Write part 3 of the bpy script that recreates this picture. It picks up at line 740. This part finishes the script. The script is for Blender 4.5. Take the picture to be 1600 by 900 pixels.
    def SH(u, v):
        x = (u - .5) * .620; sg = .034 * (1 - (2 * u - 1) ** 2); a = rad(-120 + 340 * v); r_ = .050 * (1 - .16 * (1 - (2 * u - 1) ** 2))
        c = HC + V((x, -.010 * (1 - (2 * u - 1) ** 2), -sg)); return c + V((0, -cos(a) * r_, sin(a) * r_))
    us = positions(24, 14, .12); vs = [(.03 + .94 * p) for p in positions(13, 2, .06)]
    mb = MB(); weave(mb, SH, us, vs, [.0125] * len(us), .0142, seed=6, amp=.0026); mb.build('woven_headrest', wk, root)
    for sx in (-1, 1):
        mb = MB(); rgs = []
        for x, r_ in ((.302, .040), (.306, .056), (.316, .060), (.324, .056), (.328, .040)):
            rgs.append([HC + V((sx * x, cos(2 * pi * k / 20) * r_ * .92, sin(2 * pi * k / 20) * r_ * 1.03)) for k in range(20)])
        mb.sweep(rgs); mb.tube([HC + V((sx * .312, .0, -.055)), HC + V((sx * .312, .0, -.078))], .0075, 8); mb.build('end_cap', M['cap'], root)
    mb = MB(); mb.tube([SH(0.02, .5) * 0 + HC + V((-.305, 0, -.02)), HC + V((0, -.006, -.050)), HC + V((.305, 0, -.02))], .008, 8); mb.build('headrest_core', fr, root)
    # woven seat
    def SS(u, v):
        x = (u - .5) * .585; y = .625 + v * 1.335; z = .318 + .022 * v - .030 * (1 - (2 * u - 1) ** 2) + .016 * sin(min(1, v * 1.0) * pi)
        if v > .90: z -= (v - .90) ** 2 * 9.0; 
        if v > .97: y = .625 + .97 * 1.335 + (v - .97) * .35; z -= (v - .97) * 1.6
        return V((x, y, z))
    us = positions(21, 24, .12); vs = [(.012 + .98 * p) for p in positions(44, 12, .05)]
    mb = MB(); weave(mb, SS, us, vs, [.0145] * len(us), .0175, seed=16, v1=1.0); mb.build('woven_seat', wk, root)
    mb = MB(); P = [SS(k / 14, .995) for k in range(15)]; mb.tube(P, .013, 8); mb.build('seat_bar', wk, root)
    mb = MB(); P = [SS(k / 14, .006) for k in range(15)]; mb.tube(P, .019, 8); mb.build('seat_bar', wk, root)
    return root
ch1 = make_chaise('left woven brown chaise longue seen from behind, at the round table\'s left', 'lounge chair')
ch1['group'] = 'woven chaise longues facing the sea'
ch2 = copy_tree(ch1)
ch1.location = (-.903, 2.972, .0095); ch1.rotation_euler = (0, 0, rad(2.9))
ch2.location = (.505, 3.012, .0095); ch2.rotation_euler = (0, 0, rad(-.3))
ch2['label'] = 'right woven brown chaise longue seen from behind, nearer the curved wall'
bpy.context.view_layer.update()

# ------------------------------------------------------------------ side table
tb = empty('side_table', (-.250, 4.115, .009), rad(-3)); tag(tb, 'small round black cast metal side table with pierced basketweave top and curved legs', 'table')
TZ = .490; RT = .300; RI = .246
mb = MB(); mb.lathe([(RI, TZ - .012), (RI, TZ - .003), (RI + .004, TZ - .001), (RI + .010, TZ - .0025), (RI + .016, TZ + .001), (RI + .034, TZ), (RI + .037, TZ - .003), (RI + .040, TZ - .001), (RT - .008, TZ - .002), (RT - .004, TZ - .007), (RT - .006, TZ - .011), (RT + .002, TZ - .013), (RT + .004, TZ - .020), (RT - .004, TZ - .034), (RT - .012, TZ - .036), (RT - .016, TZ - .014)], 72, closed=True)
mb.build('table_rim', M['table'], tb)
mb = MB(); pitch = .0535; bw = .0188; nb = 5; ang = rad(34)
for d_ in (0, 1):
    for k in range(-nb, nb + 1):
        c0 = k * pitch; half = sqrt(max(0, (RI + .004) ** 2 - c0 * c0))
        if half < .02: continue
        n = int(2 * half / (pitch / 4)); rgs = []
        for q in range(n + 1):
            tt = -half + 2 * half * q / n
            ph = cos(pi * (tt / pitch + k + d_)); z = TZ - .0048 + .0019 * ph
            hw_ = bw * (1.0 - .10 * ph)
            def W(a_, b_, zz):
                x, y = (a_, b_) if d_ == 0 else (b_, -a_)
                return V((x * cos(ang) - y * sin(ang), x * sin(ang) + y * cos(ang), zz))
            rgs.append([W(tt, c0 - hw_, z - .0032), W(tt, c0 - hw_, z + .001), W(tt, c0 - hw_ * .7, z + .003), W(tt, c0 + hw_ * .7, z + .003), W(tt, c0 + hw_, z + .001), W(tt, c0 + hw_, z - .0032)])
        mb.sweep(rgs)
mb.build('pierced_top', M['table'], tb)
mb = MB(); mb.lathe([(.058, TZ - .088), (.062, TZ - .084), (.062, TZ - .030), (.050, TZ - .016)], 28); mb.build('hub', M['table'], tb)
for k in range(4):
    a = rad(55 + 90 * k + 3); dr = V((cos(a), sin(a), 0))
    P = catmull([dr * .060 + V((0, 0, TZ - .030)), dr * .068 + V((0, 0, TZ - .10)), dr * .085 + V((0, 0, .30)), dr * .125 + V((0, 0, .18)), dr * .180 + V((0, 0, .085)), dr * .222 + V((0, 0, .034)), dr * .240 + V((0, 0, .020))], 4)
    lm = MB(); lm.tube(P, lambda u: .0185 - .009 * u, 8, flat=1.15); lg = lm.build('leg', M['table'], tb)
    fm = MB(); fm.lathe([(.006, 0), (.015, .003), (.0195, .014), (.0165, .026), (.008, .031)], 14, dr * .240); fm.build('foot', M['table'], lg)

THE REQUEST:
Reproduce each line verbatim.

SOLUTION FOR THIS TASK:
Write part 3 of the bpy script that recreates this picture. It picks up at line 740. This part finishes the script. The script is for Blender 4.5. Take the picture to be 1600 by 900 pixels.
    def SH(u, v):
        x = (u - .5) * .620; sg = .034 * (1 - (2 * u - 1) ** 2); a = rad(-120 + 340 * v); r_ = .050 * (1 - .16 * (1 - (2 * u - 1) ** 2))
        c = HC + V((x, -.010 * (1 - (2 * u - 1) ** 2), -sg)); return c + V((0, -cos(a) * r_, sin(a) * r_))
    us = positions(24, 14, .12); vs = [(.03 + .94 * p) for p in positions(13, 2, .06)]
    mb = MB(); weave(mb, SH, us, vs, [.0125] * len(us), .0142, seed=6, amp=.0026); mb.build('woven_headrest', wk, root)
    for sx in (-1, 1):
        mb = MB(); rgs = []
        for x, r_ in ((.302, .040), (.306, .056), (.316, .060), (.324, .056), (.328, .040)):
            rgs.append([HC + V((sx * x, cos(2 * pi * k / 20) * r_ * .92, sin(2 * pi * k / 20) * r_ * 1.03)) for k in range(20)])
        mb.sweep(rgs); mb.tube([HC + V((sx * .312, .0, -.055)), HC + V((sx * .312, .0, -.078))], .0075, 8); mb.build('end_cap', M['cap'], root)
    mb = MB(); mb.tube([SH(0.02, .5) * 0 + HC + V((-.305, 0, -.02)), HC + V((0, -.006, -.050)), HC + V((.305, 0, -.02))], .008, 8); mb.build('headrest_core', fr, root)
    # woven seat
    def SS(u, v):
        x = (u - .5) * .585; y = .625 + v * 1.335; z = .318 + .022 * v - .030 * (1 - (2 * u - 1) ** 2) + .016 * sin(min(1, v * 1.0) * pi)
        if v > .90: z -= (v - .90) ** 2 * 9.0; 
        if v > .97: y = .625 + .97 * 1.335 + (v - .97) * .35; z -= (v - .97) * 1.6
        return V((x, y, z))
    us = positions(21, 24, .12); vs = [(.012 + .98 * p) for p in positions(44, 12, .05)]
    mb = MB(); weave(mb, SS, us, vs, [.0145] * len(us), .0175, seed=16, v1=1.0); mb.build('woven_seat', wk, root)
    mb = MB(); P = [SS(k / 14, .995) for k in range(15)]; mb.tube(P, .013, 8); mb.build('seat_bar', wk, root)
    mb = MB(); P = [SS(k / 14, .006) for k in range(15)]; mb.tube(P, .019, 8); mb.build('seat_bar', wk, root)
    return root
ch1 = make_chaise('left woven brown chaise longue seen from behind, at the round table\'s left', 'lounge chair')
ch1['group'] = 'woven chaise longues facing the sea'
ch2 = copy_tree(ch1)
ch1.location = (-.903, 2.972, .0095); ch1.rotation_euler = (0, 0, rad(2.9))
ch2.location = (.505, 3.012, .0095); ch2.rotation_euler = (0, 0, rad(-.3))
ch2['label'] = 'right woven brown chaise longue seen from behind, nearer the curved wall'
bpy.context.view_layer.update()

# ------------------------------------------------------------------ side table
tb = empty('side_table', (-.250, 4.115, .009), rad(-3)); tag(tb, 'small round black cast metal side table with pierced basketweave top and curved legs', 'table')
TZ = .490; RT = .300; RI = .246
mb = MB(); mb.lathe([(RI, TZ - .012), (RI, TZ - .003), (RI + .004, TZ - .001), (RI + .010, TZ - .0025), (RI + .016, TZ + .001), (RI + .034, TZ), (RI + .037, TZ - .003), (RI + .040, TZ - .001), (RT - .008, TZ - .002), (RT - .004, TZ - .007), (RT - .006, TZ - .011), (RT + .002, TZ - .013), (RT + .004, TZ - .020), (RT - .004, TZ - .034), (RT - .012, TZ - .036), (RT - .016, TZ - .014)], 72, closed=True)
mb.build('table_rim', M['table'], tb)
mb = MB(); pitch = .0535; bw = .0188; nb = 5; ang = rad(34)
for d_ in (0, 1):
    for k in range(-nb, nb + 1):
        c0 = k * pitch; half = sqrt(max(0, (RI + .004) ** 2 - c0 * c0))
        if half < .02: continue
        n = int(2 * half / (pitch / 4)); rgs = []
        for q in range(n + 1):
            tt = -half + 2 * half * q / n
            ph = cos(pi * (tt / pitch + k + d_)); z = TZ - .0048 + .0019 * ph
            hw_ = bw * (1.0 - .10 * ph)
            def W(a_, b_, zz):
                x, y = (a_, b_) if d_ == 0 else (b_, -a_)
                return V((x * cos(ang) - y * sin(ang), x * sin(ang) + y * cos(ang), zz))
            rgs.append([W(tt, c0 - hw_, z - .0032), W(tt, c0 - hw_, z + .001), W(tt, c0 - hw_ * .7, z + .003), W(tt, c0 + hw_ * .7, z + .003), W(tt, c0 + hw_, z + .001), W(tt, c0 + hw_, z - .0032)])
        mb.sweep(rgs)
mb.build('pierced_top', M['table'], tb)
mb = MB(); mb.lathe([(.058, TZ - .088), (.062, TZ - .084), (.062, TZ - .030), (.050, TZ - .016)], 28); mb.build('hub', M['table'], tb)
for k in range(4):
    a = rad(55 + 90 * k + 3); dr = V((cos(a), sin(a), 0))
    P = catmull([dr * .060 + V((0, 0, TZ - .030)), dr * .068 + V((0, 0, TZ - .10)), dr * .085 + V((0, 0, .30)), dr * .125 + V((0, 0, .18)), dr * .180 + V((0, 0, .085)), dr * .222 + V((0, 0, .034)), dr * .240 + V((0, 0, .020))], 4)
    lm = MB(); lm.tube(P, lambda u: .0185 - .009 * u, 8, flat=1.15); lg = lm.build('leg', M['table'], tb)
    fm = MB(); fm.lathe([(.006, 0), (.015, .003), (.0195, .014), (.0165, .026), (.008, .031)], 14, dr * .240); fm.build('foot', M['table'], lg)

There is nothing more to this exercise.